Copolymerization with cleavable comonomers is a versatile approach to generate vinyl polymer with viable end-of-life options such as biodegradability. Nevertheless, such a strategy is ineffective in producing readily degradable 2, 3-dihydrofuran (DHF) copolymer with high-molecular-weight (>200 kDa). The latter is a strong and biorenewable thermoplastic that eluded efficient cationic copolymerization synthesis. Here, we show that an anion-binding catalyst seleno-cyclodiphosph(V)azanes enable the efficient cationic copolymerization with cyclic acetals by reversibly activating both different dormant species to achieve both high living chain-end retention and high-molecular-weight. This method leads to incorporating low density of individual in-chain acetal sequences in PDHF chains with high-molecular-weight (up to 314 kDa), imparting on-demand hydrolytic degradability while without sacrificing the thermomechanical, optical, and barrier properties of the native material.

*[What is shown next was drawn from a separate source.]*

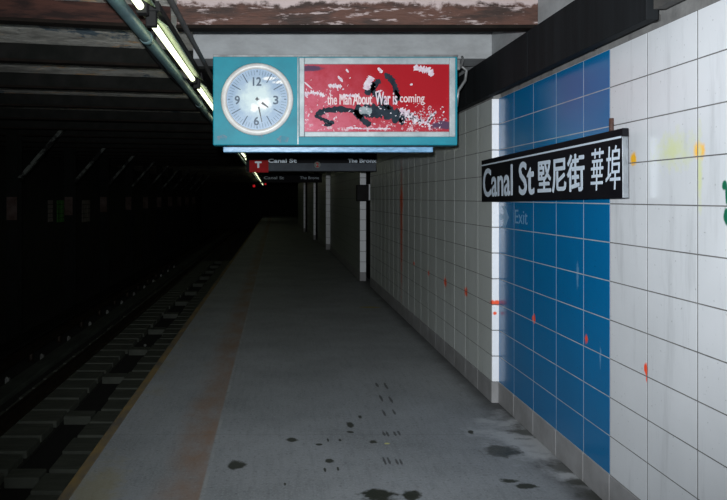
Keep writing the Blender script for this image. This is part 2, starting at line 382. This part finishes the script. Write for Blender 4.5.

The proposed approach can be easily adapted to existing cationic polymerization to synthesize readily degradable polymers with tailored properties while addressing environmental sustainability requirements.

Fig. 1. Cationic (co)polymerization of DHF.

a Cationic polymerization of DHF towards high-molecular-weight PDHF. b Proposed anion-binding catalytic cationic copolymerization strategy for synthesizing high-molecular-weight while readily degradable DHF copolymer. Inset: a The cationic copolymerization process between DHF and ideal cyclic acetal comonomer. b The features of PDHF material produced by anion-binding catalyst.

Fig. 2. Anion-binding catalytic cationic copolymerization of DHF with CA.

a Synthesis of PDHF-CA copolymer. b The structures of catalyst, cationogen, and comonomers used.

Fig. 3. Anion-binding catalytic cationic copolymerization of DHF with DMDOP.

a ¹H NMR spectra of PDHF and P(DHF-co-DMDOP) in CDCl₃ (Table 1, entry 5). b DOSY NMR spectra of P(DHF-co-DMDOP) in CDCl₃ (Table 1, entry 5). c Polts of M_n,SEC and Đ (M_w/M_n) as a function of M_n,calcd. (calculated by monomer conversion). Inset: Overlay of SEC profiles at varied DHF and DMDOP conversions. Copolymerization conditions: [DHF]₀:[DMDOP]₀:[ICCI]₀:[1a]₀ = 200:200:1:1 at −40 °C in DCM. d SEC profiles of the copolymers obtained by sequential monomer addition experiment (Table 1, entry 6-8).

Fig. 4. The degradation of PDHF copolymer.

a The SEC profiles of P(DHF-DMDOP_2.6) and P(DHF-DMDOP_6.9) in response to HCl treatment after 10 minutes. b ¹H NMR spectra of P(DHF-DMDOP_6.9) and its degradation product after acidic hydrolysis in CDCl₃. c MALDI-TOF-MS of P(DHF-DMDOP_6.9) degradation product. d The photos of rectangle-shaped specimens of P(DHF-DMDOP_2.6) treated with camphorsulfonic acid solution after different degradation times. e The SEC profiles of accelerated degradation of oligomer. f The molecular weight change of oligomer during accelerated oxidative degradation.

Fig. 5. Physical properties of PDHF copolymers.

a DSC curves of PDHF and P(DHF-co-DMDOP). b TGA curves of PDHF, P(DHF-DMDOP_2.6) and P(DHF-DMDOP_6.9). c Stress-strain curves of native PDHF (σ_PDHF = 64.9 MPa, ε_PDHF = 17.9%, M_n,MALLS = 295.2 kg/mol) and P(DHF-DMDOP_2.6) (σ_b = 43.9 MPa, ε_b = 39.0%, M_n,,MALLS = 265.2 kg/mol). d PDHF copolymers showed comparable permeability for O₂ and e Water Vapor with native PDHF. Data are presented as mean ± SD (standard deviation) and collected from three independent experiments. The compared WVTR values for PET and LDPE were from recent article. f Adhesive property comparison for PDHF and P(DHF-DMDOP_2.6). Data are presented as mean ± SD and collected from four independent experiments. The compared adhesive strength for PVAc was from reported article.